Distributed Transactions: Concepts, TCC and Saga Patterns, and Practical Implementation
The article explains how micro‑service architectures create data‑consistency challenges that require distributed transaction strategies, compares strong‑consistency protocols like 2PC/3PC with eventual‑consistency approaches such as TCC and Saga patterns, and discusses their trade‑offs, implementation complexity, and suitability for real‑world scenarios like a points‑based sign‑in system.
1. Background
With the rise of micro‑service architecture, many companies are decomposing their business systems into independent services. This leads to data isolation per service and creates serious data‑consistency challenges. Distributed transactions are introduced as a solution to these problems.
2. Transaction Basics
A transaction is the smallest unit of work in a database, executed as a single logical operation. It must satisfy the ACID properties:
Atomicity (A): all operations succeed or none do.
Consistency (C): database constraints remain intact before and after execution.
Isolation (I): concurrent transactions do not interfere with each other.
Durability (D): once committed, changes persist permanently.
3. Distributed Transactions
In a distributed system, a transaction may involve multiple services that need to cooperate over the network. Two main categories exist:
Single‑service transactions that touch multiple database tables.
Multi‑service transactions where each service may have its own database.
Two consistency models are commonly used: strong consistency (e.g., 2PC/3PC) and eventual consistency. Strong consistency is often unsuitable for micro‑services due to cross‑service data access limitations, heterogeneous data stores, and long‑running global transactions that cause locking and performance issues. Therefore, eventual consistency is usually preferred.
4. Business Scenario
A points‑based sign‑in system requires the following steps:
User signs in and gains points.
An order for redeeming a product is created and marked as paid.
User points are deducted.
Product inventory is decreased.
A logistics outbound order is generated.
To guarantee data consistency across these steps, a distributed transaction solution is needed.
4.1 TCC Pattern
The Try‑Confirm‑Cancel (TCC) pattern splits each business operation into three phases:
Try – prepare the business (e.g., reserve resources).

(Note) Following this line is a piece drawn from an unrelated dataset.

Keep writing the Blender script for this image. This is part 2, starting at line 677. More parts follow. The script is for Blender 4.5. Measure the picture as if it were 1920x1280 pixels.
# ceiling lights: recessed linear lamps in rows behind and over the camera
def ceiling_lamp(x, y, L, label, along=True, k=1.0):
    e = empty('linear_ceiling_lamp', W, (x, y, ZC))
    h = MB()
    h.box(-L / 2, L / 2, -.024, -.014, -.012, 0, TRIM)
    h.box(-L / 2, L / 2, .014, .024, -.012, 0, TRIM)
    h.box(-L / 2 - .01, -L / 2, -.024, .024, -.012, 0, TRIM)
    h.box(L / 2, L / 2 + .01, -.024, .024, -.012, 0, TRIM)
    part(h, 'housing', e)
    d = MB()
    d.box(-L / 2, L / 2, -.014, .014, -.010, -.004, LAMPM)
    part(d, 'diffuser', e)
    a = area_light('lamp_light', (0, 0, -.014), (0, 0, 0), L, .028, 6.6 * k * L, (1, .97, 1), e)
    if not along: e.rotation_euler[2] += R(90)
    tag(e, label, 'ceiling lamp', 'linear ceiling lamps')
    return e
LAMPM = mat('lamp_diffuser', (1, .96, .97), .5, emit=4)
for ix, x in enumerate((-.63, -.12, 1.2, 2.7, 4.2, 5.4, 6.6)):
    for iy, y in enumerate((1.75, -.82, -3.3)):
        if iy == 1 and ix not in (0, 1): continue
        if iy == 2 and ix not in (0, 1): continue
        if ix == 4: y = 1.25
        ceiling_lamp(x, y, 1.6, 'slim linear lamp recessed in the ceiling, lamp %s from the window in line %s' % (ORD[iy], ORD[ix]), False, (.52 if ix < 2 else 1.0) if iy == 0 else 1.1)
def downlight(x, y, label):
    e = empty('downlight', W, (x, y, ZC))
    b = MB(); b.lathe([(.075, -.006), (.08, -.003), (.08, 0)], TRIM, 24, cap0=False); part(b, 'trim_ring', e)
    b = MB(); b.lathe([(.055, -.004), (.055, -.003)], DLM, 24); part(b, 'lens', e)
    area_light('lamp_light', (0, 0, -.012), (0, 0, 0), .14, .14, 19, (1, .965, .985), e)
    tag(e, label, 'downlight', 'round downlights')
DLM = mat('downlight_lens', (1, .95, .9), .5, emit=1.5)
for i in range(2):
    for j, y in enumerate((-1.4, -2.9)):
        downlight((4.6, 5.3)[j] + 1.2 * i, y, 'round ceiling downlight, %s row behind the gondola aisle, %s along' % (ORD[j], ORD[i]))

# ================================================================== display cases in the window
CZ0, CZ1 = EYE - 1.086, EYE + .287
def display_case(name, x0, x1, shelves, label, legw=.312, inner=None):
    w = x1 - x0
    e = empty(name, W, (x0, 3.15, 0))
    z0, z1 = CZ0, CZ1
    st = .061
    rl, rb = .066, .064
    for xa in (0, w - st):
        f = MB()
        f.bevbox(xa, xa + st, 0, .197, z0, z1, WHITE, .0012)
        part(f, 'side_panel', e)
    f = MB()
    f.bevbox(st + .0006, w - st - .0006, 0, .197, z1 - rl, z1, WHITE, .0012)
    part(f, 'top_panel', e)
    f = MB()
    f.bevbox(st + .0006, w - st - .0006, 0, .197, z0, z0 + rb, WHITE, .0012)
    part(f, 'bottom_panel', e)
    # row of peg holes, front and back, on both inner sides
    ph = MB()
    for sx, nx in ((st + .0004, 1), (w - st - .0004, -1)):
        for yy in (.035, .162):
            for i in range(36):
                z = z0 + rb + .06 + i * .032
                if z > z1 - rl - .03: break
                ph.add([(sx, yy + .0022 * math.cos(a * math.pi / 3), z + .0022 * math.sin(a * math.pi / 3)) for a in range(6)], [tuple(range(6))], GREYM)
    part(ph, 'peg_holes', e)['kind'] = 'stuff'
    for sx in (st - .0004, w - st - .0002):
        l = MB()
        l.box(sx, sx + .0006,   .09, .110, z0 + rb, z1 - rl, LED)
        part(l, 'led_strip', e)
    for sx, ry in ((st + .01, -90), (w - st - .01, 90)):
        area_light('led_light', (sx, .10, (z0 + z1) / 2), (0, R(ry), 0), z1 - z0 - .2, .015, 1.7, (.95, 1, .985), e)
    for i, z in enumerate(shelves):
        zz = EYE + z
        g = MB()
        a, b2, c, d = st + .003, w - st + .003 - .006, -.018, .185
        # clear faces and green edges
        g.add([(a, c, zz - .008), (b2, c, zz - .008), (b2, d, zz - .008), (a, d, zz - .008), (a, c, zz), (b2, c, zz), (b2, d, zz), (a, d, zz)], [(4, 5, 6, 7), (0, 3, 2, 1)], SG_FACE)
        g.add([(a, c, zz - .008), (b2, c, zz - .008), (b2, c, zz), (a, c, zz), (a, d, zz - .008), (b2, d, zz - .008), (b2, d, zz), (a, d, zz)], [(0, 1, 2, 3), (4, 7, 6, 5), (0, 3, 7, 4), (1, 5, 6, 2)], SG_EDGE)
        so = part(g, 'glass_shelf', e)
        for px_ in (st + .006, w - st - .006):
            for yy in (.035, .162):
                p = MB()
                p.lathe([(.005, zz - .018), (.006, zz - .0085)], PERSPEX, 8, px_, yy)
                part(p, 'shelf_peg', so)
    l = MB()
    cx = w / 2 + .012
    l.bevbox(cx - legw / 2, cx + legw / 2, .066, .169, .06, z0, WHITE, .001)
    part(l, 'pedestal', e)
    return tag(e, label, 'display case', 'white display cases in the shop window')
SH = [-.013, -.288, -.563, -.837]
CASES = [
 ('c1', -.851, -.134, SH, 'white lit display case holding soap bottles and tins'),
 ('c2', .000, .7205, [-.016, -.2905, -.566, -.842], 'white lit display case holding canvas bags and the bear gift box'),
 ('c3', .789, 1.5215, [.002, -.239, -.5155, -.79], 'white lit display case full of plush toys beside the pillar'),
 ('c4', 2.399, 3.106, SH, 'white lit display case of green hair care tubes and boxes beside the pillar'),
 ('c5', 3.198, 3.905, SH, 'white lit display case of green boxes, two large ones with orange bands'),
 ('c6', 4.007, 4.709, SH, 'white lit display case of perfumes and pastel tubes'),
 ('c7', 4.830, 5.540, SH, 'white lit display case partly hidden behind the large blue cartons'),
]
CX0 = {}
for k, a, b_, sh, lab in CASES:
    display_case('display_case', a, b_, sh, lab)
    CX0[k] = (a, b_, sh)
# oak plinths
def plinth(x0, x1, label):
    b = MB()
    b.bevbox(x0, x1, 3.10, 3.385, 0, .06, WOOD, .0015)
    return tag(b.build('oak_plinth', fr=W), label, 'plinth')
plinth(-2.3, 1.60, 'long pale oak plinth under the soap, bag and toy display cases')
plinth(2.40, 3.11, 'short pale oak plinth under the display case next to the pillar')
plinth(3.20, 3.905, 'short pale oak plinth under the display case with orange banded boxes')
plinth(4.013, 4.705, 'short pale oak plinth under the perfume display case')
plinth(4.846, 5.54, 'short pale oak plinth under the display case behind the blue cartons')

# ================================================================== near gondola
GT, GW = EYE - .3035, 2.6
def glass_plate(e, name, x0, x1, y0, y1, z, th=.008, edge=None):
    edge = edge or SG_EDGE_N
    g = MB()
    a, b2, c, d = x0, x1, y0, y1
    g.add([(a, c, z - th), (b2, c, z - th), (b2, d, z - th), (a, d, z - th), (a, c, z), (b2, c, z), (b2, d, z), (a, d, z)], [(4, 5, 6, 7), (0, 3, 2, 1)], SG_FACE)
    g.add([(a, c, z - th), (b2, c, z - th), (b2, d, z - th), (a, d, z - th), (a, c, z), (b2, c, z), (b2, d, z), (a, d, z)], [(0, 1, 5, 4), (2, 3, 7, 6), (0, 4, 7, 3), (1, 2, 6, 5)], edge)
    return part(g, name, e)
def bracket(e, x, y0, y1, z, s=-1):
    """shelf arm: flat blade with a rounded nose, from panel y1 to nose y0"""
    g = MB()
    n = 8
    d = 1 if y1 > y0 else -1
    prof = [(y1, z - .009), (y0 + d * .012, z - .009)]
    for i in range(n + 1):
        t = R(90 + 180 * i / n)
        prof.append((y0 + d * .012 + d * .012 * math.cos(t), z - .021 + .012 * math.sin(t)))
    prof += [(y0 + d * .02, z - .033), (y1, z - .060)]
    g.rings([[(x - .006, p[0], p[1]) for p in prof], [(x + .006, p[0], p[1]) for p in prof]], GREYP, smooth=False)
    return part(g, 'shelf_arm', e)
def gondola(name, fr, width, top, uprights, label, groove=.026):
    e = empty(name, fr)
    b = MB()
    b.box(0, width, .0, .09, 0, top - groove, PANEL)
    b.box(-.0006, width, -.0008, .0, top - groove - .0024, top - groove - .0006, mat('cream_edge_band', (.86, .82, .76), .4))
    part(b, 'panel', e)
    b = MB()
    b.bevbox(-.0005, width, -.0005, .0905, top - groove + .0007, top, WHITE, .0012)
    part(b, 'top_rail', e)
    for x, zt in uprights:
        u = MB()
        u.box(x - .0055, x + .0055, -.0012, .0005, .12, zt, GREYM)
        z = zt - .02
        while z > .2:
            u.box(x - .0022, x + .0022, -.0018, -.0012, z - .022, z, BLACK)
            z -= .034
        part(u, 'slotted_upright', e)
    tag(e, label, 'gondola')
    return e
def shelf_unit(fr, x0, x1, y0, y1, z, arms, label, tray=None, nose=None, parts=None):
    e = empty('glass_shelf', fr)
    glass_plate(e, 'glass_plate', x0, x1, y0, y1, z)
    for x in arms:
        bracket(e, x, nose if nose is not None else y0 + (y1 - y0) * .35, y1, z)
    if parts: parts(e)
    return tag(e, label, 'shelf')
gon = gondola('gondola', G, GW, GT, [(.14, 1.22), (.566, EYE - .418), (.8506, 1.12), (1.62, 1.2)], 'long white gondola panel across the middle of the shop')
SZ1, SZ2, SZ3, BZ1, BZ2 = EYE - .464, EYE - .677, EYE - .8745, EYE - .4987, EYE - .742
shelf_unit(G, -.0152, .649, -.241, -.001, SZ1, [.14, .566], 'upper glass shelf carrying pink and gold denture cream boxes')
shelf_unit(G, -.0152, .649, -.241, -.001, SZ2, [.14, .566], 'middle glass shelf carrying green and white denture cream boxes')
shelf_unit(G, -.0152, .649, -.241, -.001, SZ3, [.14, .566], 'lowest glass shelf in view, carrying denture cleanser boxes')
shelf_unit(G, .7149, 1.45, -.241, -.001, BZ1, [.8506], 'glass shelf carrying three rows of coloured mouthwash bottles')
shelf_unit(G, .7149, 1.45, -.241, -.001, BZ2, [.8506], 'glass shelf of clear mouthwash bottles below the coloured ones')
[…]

Confirm – commit the business if all Try phases succeed.
Cancel – roll back all prepared actions if any Try fails.
Applying TCC to the scenario would require each service to implement Try, Confirm, and Cancel APIs, which introduces significant intrusion and operational cost.
4.2 Saga Pattern
Saga is a compensation‑based approach where each local transaction has a corresponding compensating transaction. Execution proceeds sequentially (T1 → T2 → … → Tn). If a failure occurs, the previously completed steps are compensated in reverse order (Cn → … → C1). Two recovery strategies exist:
Backward recovery – execute compensating actions for all completed steps.
Forward recovery – retry the failed step until it succeeds.
Advantages of Saga include a simpler model and lower implementation overhead (only transaction and compensation interfaces are needed). Drawbacks involve potential side effects because the original transaction logic runs even if a later step fails.
5. Summary
No single distributed‑transaction solution fits all scenarios. 2PC/3PC provide strong consistency but suffer from blocking and are limited to database‑level transactions. Saga and TCC offer compensating‑transaction models with higher business intrusion. Event‑driven or “maximum‑effort‑notification” approaches achieve eventual consistency and are suitable for time‑tolerant use cases.